Work to be completed ▸ Gather up every line that includes the string "pixels".

Data extract ▸
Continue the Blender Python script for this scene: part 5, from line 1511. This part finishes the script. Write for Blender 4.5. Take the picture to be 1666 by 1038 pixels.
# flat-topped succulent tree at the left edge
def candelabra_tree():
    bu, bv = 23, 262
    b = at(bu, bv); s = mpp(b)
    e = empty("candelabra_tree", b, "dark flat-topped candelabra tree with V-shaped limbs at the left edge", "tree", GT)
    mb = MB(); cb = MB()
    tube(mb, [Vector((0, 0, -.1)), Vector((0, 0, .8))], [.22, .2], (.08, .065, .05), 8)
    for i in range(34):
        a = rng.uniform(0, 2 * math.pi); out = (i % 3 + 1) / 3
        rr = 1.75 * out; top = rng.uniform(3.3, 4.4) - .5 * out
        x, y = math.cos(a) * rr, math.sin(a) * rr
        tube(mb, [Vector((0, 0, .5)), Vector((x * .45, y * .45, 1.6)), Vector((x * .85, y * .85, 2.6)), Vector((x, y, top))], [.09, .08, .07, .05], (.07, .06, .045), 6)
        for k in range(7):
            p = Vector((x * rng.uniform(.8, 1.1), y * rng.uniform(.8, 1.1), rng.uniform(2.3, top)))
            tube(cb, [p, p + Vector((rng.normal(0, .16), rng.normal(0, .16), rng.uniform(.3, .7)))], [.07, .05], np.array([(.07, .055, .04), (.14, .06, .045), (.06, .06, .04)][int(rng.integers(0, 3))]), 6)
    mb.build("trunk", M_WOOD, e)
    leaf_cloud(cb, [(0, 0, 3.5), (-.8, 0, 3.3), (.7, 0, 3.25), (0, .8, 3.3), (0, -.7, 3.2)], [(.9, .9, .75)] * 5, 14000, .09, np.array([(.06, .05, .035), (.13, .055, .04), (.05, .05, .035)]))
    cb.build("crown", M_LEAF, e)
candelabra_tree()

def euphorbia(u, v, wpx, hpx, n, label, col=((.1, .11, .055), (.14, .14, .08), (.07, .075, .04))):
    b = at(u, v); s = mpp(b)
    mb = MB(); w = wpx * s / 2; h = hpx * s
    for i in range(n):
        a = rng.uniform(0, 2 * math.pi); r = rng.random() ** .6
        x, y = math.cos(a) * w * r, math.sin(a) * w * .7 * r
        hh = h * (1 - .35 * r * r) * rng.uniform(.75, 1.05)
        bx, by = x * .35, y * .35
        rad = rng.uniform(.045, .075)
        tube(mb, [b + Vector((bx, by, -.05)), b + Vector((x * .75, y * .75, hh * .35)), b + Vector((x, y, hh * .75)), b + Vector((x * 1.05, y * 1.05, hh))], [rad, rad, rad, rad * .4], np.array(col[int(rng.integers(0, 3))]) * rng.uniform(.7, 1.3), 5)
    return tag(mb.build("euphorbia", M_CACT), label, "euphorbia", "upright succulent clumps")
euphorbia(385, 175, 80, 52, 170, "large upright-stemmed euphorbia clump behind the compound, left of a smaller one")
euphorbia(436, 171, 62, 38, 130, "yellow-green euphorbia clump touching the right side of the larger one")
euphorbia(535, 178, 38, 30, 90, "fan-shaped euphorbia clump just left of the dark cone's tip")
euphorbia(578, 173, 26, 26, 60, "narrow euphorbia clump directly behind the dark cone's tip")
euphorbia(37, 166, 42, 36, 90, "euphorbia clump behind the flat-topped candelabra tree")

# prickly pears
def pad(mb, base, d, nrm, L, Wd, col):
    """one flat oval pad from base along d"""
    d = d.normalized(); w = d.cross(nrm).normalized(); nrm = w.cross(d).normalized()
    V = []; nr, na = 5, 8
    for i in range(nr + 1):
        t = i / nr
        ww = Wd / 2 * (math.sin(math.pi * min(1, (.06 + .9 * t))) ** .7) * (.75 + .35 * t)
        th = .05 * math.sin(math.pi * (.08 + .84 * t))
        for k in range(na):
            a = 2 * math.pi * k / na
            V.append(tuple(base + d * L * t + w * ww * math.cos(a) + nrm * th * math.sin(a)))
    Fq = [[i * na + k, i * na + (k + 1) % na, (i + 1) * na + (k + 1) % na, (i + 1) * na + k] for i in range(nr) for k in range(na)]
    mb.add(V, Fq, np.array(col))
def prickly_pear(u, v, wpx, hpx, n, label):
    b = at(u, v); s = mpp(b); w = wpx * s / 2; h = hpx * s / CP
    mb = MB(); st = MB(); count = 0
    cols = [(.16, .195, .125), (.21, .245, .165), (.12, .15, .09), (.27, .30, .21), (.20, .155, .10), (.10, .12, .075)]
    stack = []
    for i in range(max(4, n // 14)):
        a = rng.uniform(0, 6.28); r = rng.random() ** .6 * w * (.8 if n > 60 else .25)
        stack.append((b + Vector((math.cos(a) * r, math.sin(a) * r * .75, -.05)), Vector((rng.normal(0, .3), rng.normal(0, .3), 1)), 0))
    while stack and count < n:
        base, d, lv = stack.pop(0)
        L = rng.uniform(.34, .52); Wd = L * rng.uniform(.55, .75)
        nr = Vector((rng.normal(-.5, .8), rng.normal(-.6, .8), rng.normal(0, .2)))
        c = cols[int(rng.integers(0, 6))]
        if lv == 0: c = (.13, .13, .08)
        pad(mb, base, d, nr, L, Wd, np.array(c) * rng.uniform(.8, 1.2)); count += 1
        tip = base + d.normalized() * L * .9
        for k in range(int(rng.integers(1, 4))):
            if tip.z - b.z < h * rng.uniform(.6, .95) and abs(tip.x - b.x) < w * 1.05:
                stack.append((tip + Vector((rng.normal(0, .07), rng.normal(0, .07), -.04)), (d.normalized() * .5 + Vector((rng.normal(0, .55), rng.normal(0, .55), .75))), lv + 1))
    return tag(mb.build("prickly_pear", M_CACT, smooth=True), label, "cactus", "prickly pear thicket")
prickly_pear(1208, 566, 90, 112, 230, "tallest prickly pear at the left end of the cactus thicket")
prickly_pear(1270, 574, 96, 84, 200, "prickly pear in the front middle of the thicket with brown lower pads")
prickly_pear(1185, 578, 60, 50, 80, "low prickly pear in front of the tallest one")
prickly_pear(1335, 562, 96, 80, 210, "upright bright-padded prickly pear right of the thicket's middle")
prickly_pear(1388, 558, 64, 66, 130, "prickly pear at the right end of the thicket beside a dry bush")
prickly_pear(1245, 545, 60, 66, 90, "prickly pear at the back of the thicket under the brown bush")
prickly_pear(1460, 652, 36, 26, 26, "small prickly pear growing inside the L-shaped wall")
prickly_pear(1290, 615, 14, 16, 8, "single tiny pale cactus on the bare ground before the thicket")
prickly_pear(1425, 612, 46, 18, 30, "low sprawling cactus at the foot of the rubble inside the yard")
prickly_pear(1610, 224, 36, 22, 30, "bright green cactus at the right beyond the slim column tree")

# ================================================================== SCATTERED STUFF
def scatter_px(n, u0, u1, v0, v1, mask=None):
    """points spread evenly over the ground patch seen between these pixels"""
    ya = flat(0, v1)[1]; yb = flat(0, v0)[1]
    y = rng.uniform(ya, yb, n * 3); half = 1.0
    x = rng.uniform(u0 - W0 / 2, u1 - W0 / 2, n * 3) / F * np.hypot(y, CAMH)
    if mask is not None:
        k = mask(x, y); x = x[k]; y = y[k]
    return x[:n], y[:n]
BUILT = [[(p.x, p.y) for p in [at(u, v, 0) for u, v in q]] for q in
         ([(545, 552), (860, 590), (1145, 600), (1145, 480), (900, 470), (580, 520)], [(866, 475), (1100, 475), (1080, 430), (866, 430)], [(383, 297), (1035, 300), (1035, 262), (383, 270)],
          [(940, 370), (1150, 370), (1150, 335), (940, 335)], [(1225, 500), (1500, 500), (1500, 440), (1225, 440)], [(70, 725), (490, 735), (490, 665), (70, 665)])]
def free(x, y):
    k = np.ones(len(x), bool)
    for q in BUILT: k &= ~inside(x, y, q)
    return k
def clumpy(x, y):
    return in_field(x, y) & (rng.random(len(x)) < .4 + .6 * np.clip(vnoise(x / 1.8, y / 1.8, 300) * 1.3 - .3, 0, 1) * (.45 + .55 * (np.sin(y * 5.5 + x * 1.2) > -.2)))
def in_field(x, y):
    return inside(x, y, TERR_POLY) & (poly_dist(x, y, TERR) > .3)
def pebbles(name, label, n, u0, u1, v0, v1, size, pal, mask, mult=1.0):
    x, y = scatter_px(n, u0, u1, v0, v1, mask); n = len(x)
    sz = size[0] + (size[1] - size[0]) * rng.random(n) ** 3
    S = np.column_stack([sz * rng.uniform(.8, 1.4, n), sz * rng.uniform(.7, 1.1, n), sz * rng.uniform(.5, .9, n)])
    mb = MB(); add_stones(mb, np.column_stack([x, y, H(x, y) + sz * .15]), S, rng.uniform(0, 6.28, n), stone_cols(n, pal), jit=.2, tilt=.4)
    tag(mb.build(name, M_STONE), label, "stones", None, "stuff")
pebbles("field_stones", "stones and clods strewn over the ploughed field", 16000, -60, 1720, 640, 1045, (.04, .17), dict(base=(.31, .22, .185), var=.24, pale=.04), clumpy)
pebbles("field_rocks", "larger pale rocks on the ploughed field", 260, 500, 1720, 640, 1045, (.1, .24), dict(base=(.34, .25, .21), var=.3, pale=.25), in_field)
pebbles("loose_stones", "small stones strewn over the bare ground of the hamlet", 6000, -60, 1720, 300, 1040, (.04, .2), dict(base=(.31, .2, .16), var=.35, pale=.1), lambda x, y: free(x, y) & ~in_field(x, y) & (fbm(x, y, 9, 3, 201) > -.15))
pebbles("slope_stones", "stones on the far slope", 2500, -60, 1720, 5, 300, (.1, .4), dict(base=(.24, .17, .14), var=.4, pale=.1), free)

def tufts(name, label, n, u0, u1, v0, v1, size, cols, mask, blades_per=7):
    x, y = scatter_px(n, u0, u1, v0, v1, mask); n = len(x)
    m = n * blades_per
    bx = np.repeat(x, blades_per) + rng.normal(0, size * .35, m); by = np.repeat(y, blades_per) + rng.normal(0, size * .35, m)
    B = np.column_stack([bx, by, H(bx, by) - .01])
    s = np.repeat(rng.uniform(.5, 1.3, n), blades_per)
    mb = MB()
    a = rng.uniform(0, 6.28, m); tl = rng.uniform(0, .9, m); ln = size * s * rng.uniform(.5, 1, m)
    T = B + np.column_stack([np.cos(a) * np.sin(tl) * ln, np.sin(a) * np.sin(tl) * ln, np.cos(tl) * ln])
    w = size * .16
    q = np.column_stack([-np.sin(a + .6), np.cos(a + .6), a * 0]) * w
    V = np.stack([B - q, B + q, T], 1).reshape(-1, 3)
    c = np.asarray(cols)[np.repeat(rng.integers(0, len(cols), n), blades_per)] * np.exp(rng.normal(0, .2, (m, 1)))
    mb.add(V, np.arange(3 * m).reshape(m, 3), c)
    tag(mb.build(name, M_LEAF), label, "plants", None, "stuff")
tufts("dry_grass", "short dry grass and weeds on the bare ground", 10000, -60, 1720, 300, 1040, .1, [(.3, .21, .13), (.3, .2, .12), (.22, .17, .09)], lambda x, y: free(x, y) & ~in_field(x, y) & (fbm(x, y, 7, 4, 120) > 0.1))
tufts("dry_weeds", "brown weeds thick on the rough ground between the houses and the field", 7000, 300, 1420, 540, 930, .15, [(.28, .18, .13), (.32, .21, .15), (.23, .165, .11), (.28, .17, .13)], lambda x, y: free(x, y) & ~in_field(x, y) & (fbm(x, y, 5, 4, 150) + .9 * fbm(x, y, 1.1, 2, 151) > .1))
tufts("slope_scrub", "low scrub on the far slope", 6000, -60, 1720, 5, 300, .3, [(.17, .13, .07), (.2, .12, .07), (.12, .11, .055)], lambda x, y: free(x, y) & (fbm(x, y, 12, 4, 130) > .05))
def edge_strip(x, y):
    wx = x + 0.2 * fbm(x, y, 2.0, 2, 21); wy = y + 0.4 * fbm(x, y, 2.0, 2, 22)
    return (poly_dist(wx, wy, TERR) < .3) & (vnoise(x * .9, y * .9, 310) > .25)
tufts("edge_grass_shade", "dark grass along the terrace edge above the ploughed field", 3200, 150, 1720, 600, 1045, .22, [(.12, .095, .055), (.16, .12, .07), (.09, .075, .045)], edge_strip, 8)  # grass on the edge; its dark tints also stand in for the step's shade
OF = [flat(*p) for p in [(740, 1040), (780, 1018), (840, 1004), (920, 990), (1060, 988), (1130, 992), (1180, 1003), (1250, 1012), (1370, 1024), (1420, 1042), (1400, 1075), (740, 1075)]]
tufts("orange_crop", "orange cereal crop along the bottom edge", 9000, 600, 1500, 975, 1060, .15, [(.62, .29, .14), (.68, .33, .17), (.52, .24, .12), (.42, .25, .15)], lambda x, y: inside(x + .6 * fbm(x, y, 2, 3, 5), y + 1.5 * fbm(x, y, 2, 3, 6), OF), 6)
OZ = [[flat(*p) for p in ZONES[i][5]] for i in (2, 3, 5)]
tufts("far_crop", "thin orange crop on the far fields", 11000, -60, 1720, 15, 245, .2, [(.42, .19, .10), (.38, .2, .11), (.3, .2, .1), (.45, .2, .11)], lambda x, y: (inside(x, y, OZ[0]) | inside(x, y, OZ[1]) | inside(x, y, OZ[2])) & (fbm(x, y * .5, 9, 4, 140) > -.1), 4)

The reply ▸
Continue the Blender Python script for this scene: part 5, from line 1511. This part finishes the script. Write for Blender 4.5. Take the picture to be 1666 by 1038 pixels.
    """points spread evenly over the ground patch seen between these pixels"""